Les personnes handicapées intellectuelles et les personnes souffrant de troubles mentaux continuent de rencontrer des difficultés pour exercer leur capacité juridique. Un rapport de l’Agence des droits fondamentaux ( FRA) de l’Union européenne (UE), publié le 9 octobre (1), révèle l’écart existant entre « les promesses formulées » par la Convention relative aux droits des personnes handicapées (CRPD) et la réalité à laquelle les personnes handicapées sont confrontées au quotidien dans l’UE.
Adoptée par l’Assemblée générale des Nations unies en décembre 2006, la CRPD a été ratifiée par 24 Etats membres de l’Union européenne (2) et est entrée en vigueur en 2008. Son article 12 fait obligation aux Etats parties de reconnaître la capacité juridique des personnes handicapées dans des conditions d’égalité vis-à-vis des autres personnes dans tous les aspects de la vie, et énonce que le handicap ne saurait justifier, à lui seul, la privation de la capacité juridique. Selon l’agence, si tous les Etats membres disposent d’un cadre juridique qui réglemente le processus conduisant à la restriction de la capacité juridique d’une personne, ces législations nationales sont, pour une grande part d’entre elles, « incompatibles avec l’article 12 de la CRPD, en application duquel il y a lieu de favoriser une prise de décision assistée, et non une prise de décision substitutive, comme cela est encore le cas dans un certain nombre de pays européens. La prise de décision substitutive, associée à une mise sous tutelle complète, empêche de nombreuses personnes atteintes de troubles intellectuels ou psychosociaux d’accéder à toute justice, dans la mesure où elles sont représentées dans toutes les procédures par un tuteur qu’elles ne connaissent peut-être même pas et qui se limite à prendre des décisions bureaucratiques, y compris s’agissant de questions essentielles comme l’admission dans une institution, en leur nom. » La FRA plaide donc pour l’abrogation des régimes de décision par personne interposée et leur remplacement par des mesures de prise de décision assistée respectant l’autonomie, la volonté et les préférences de la personne handicapée.

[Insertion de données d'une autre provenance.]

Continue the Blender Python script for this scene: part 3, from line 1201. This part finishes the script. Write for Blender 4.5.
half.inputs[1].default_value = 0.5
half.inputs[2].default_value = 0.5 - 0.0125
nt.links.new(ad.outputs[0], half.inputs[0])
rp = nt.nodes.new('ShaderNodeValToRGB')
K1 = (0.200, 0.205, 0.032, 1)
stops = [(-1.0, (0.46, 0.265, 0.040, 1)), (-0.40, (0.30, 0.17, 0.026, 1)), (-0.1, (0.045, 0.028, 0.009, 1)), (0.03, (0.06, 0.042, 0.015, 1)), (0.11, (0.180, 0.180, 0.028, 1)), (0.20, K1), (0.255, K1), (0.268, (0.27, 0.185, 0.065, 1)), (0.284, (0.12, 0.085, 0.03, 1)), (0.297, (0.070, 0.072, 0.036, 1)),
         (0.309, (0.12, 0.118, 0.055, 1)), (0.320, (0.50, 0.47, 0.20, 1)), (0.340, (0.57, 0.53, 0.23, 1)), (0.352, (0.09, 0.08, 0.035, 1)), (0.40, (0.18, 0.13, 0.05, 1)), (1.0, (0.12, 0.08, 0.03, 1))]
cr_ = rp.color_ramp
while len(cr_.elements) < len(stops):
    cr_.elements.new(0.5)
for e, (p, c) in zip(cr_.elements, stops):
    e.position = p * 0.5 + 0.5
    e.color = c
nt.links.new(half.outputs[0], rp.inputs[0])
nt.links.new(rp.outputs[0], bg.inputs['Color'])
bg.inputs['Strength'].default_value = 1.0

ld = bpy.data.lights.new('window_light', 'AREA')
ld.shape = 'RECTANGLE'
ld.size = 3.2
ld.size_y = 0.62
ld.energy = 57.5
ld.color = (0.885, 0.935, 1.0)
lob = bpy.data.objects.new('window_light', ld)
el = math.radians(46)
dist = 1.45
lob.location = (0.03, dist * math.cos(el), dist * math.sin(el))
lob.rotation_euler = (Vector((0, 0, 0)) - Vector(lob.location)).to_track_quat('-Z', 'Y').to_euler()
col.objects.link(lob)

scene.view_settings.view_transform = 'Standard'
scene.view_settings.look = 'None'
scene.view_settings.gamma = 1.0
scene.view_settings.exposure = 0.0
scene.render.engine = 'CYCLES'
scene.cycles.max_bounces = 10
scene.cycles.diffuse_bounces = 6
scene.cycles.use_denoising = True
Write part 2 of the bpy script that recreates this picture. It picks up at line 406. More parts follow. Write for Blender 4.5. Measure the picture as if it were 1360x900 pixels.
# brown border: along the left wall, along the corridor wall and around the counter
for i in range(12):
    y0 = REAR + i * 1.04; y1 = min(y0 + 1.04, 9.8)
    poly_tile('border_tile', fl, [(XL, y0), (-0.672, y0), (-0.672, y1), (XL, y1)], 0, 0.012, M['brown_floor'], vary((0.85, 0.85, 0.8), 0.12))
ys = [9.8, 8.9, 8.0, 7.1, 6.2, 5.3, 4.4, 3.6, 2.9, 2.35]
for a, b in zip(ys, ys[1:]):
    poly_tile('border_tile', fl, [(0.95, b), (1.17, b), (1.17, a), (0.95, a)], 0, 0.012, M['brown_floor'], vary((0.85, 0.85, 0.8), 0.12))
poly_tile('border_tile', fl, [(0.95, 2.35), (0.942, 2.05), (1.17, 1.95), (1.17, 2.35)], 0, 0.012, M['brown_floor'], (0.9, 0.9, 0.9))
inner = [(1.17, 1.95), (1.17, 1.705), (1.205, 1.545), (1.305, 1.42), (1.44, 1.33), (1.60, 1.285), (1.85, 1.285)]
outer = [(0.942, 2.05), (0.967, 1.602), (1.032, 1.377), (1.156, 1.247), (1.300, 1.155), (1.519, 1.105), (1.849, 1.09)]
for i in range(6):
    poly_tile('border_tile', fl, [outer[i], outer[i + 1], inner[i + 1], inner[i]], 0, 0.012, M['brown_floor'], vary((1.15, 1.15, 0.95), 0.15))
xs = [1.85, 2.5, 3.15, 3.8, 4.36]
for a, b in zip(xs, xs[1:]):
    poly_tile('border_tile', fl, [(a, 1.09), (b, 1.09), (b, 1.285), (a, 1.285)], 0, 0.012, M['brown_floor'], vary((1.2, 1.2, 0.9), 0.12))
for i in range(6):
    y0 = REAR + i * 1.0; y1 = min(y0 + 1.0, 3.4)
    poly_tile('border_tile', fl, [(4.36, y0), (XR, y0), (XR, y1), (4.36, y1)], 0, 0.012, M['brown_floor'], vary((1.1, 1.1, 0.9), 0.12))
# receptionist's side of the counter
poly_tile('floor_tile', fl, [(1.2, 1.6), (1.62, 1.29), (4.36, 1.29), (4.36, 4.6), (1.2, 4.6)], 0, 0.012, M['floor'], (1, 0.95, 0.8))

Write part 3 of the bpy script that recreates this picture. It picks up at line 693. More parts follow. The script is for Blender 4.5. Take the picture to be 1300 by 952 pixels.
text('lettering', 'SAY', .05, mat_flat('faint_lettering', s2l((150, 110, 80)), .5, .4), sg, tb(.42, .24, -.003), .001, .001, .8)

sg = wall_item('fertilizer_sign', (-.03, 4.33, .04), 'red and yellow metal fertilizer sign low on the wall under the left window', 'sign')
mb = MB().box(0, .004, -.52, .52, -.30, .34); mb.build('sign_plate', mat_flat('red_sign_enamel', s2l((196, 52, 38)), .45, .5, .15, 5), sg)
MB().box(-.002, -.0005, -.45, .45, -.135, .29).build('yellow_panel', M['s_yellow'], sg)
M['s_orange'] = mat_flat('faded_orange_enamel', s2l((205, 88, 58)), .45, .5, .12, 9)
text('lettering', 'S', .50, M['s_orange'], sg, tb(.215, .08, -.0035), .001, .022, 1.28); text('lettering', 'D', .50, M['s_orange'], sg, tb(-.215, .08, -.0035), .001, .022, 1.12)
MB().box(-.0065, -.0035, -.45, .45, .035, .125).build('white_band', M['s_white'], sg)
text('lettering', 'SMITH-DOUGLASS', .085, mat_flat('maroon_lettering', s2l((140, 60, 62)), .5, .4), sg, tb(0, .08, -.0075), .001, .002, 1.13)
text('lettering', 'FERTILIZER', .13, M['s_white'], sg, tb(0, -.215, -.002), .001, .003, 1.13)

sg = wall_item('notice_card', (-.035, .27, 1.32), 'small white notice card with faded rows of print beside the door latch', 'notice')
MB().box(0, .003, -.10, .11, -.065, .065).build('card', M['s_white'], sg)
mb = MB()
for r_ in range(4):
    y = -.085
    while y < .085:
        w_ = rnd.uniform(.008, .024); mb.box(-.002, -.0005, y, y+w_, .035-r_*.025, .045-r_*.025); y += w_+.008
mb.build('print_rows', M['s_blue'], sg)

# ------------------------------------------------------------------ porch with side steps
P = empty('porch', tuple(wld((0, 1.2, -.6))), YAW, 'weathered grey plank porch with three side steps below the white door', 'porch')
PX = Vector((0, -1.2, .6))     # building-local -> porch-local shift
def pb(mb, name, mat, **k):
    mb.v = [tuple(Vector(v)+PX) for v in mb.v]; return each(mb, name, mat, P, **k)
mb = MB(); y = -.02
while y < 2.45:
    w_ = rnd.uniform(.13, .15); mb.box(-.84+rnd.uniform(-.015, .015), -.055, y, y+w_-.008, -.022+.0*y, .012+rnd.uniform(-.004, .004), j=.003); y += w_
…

L’analyse de l’agence montre « qu’il existe dans l’Union deux modèles-types de privation de la capacité juridique » : la mise sous tutelle complète ou totale, avec désignation d’un représentant pour tous les actes de la vie, et la mise sous tutelle partielle, où la perte de la capacité ne concerne que certains actes. Selon le rapport, « la majorité des Etats membres de l’UE ont adopté la restriction de la capacité juridique à différents degrés », ce qui est le cas de la France qui distingue la mise sous tutelle (où un tuteur remplace la personne considérée comme juridiquement incapable pour toute activité quotidienne importante) de la mise sous curatelle simple ou renforcée (où un curateur apporte une aide à la personne concernée pour la gestion de ses revenus, sans l’empêcher de jouer d’autres rôles sociaux). D’autres Etats de l’UE « offrent des alternatives à la mise sous tutelle complète et partielle en mettant en œuvre d’autres mécanismes d’assistance », tandis qu’un très petit nombre d’Etats ne prévoient que la mise sous tutelle totale ou complète (Chypre, Irlande, Roumanie). A l’heure actuelle, relève l’agence, seuls deux Etats membres – à savoir l’Allemagne et la Suède – « ont aboli leurs systèmes de mise sous tutelle comme mesure de protection pour les remplacer par d’autres, moins intrusifs ».
(1) La capacité juridique des personnes souffrant de troubles mentaux et des personnes handicapées intellectuelles – Disp. sur
(2) Elle a également été ratifiée en 2010 par l’Union européenne elle-même.